▶ **STORED DATA**:
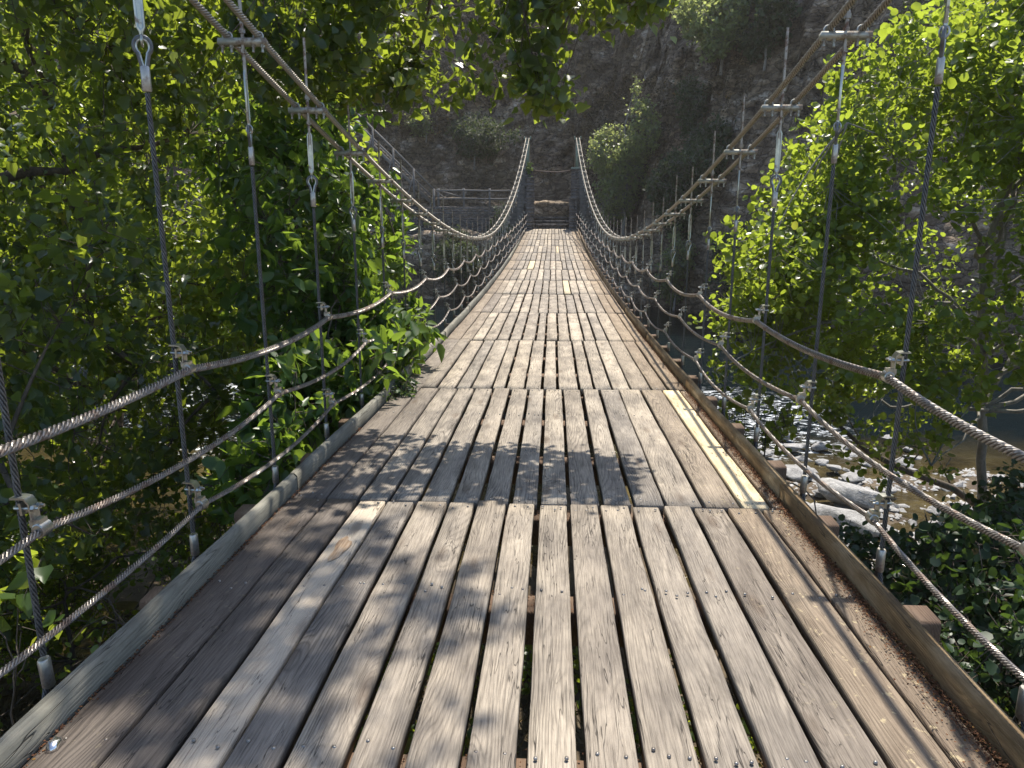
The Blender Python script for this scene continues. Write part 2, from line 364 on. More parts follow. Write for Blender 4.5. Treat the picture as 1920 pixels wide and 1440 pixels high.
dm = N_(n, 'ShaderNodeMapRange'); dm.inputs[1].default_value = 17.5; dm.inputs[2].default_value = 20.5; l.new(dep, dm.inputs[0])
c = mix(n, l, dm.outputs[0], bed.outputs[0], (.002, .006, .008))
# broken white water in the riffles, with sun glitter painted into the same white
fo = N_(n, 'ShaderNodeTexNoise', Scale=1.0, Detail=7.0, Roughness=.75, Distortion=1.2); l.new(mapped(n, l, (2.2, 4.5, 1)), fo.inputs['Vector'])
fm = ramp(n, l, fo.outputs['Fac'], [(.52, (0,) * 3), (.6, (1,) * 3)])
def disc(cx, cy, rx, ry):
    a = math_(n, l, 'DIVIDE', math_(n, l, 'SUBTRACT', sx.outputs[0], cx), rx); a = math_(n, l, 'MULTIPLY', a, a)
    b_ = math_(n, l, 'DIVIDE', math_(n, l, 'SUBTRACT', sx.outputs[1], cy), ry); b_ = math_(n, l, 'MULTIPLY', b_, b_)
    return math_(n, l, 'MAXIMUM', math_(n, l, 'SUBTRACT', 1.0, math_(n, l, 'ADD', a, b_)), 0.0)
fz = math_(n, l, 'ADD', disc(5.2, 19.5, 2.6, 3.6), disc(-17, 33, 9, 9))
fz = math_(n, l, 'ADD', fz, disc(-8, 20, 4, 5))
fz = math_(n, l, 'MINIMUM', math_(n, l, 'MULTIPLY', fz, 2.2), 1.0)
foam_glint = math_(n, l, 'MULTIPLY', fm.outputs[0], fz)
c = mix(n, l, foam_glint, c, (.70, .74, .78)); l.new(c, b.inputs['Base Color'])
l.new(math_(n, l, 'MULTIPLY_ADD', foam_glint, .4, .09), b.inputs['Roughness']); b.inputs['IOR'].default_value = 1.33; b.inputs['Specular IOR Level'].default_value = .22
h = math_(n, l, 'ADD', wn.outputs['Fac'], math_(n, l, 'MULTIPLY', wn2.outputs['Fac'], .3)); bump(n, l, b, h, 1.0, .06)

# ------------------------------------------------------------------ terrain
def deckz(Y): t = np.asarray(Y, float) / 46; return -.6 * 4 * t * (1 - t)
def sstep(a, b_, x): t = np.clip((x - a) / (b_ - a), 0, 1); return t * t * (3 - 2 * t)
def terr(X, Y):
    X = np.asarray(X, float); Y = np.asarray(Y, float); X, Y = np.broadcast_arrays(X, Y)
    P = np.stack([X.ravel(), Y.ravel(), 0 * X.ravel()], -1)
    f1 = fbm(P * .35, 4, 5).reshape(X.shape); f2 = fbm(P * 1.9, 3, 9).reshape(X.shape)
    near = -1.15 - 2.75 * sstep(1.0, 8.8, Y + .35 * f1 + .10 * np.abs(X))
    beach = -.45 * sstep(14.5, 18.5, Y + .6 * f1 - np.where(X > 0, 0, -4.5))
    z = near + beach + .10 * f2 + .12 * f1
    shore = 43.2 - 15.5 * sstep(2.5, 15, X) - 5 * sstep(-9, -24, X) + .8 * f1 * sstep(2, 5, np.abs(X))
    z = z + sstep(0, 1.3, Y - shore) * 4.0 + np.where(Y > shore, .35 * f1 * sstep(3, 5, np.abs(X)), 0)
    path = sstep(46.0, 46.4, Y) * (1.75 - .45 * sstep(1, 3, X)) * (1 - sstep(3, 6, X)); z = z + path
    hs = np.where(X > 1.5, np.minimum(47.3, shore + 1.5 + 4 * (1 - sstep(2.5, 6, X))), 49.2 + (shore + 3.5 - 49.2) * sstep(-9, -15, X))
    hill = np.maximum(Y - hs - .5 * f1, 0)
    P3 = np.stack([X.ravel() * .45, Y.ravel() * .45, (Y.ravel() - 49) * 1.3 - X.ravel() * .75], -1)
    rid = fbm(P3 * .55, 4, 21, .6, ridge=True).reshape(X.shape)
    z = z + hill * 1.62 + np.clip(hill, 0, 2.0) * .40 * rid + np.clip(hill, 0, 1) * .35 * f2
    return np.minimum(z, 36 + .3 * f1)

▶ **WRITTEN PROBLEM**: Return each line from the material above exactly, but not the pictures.

▶ **SOLUTION TO THIS EXERCISE**:
The Blender Python script for this scene continues. Write part 2, from line 364 on. More parts follow. Write for Blender 4.5. Treat the picture as 1920 pixels wide and 1440 pixels high.
dm = N_(n, 'ShaderNodeMapRange'); dm.inputs[1].default_value = 17.5; dm.inputs[2].default_value = 20.5; l.new(dep, dm.inputs[0])
c = mix(n, l, dm.outputs[0], bed.outputs[0], (.002, .006, .008))
# broken white water in the riffles, with sun glitter painted into the same white
fo = N_(n, 'ShaderNodeTexNoise', Scale=1.0, Detail=7.0, Roughness=.75, Distortion=1.2); l.new(mapped(n, l, (2.2, 4.5, 1)), fo.inputs['Vector'])
fm = ramp(n, l, fo.outputs['Fac'], [(.52, (0,) * 3), (.6, (1,) * 3)])
def disc(cx, cy, rx, ry):
    a = math_(n, l, 'DIVIDE', math_(n, l, 'SUBTRACT', sx.outputs[0], cx), rx); a = math_(n, l, 'MULTIPLY', a, a)
    b_ = math_(n, l, 'DIVIDE', math_(n, l, 'SUBTRACT', sx.outputs[1], cy), ry); b_ = math_(n, l, 'MULTIPLY', b_, b_)
    return math_(n, l, 'MAXIMUM', math_(n, l, 'SUBTRACT', 1.0, math_(n, l, 'ADD', a, b_)), 0.0)
fz = math_(n, l, 'ADD', disc(5.2, 19.5, 2.6, 3.6), disc(-17, 33, 9, 9))
fz = math_(n, l, 'ADD', fz, disc(-8, 20, 4, 5))
fz = math_(n, l, 'MINIMUM', math_(n, l, 'MULTIPLY', fz, 2.2), 1.0)
foam_glint = math_(n, l, 'MULTIPLY', fm.outputs[0], fz)
c = mix(n, l, foam_glint, c, (.70, .74, .78)); l.new(c, b.inputs['Base Color'])
l.new(math_(n, l, 'MULTIPLY_ADD', foam_glint, .4, .09), b.inputs['Roughness']); b.inputs['IOR'].default_value = 1.33; b.inputs['Specular IOR Level'].default_value = .22
h = math_(n, l, 'ADD', wn.outputs['Fac'], math_(n, l, 'MULTIPLY', wn2.outputs['Fac'], .3)); bump(n, l, b, h, 1.0, .06)

# ------------------------------------------------------------------ terrain
def deckz(Y): t = np.asarray(Y, float) / 46; return -.6 * 4 * t * (1 - t)
def sstep(a, b_, x): t = np.clip((x - a) / (b_ - a), 0, 1); return t * t * (3 - 2 * t)
def terr(X, Y):
    X = np.asarray(X, float); Y = np.asarray(Y, float); X, Y = np.broadcast_arrays(X, Y)
    P = np.stack([X.ravel(), Y.ravel(), 0 * X.ravel()], -1)
    f1 = fbm(P * .35, 4, 5).reshape(X.shape); f2 = fbm(P * 1.9, 3, 9).reshape(X.shape)
    near = -1.15 - 2.75 * sstep(1.0, 8.8, Y + .35 * f1 + .10 * np.abs(X))
    beach = -.45 * sstep(14.5, 18.5, Y + .6 * f1 - np.where(X > 0, 0, -4.5))
    z = near + beach + .10 * f2 + .12 * f1
    shore = 43.2 - 15.5 * sstep(2.5, 15, X) - 5 * sstep(-9, -24, X) + .8 * f1 * sstep(2, 5, np.abs(X))
    z = z + sstep(0, 1.3, Y - shore) * 4.0 + np.where(Y > shore, .35 * f1 * sstep(3, 5, np.abs(X)), 0)
    path = sstep(46.0, 46.4, Y) * (1.75 - .45 * sstep(1, 3, X)) * (1 - sstep(3, 6, X)); z = z + path
    hs = np.where(X > 1.5, np.minimum(47.3, shore + 1.5 + 4 * (1 - sstep(2.5, 6, X))), 49.2 + (shore + 3.5 - 49.2) * sstep(-9, -15, X))
    hill = np.maximum(Y - hs - .5 * f1, 0)
    P3 = np.stack([X.ravel() * .45, Y.ravel() * .45, (Y.ravel() - 49) * 1.3 - X.ravel() * .75], -1)
    rid = fbm(P3 * .55, 4, 21, .6, ridge=True).reshape(X.shape)
    z = z + hill * 1.62 + np.clip(hill, 0, 2.0) * .40 * rid + np.clip(hill, 0, 1) * .35 * f2
    return np.minimum(z, 36 + .3 * f1)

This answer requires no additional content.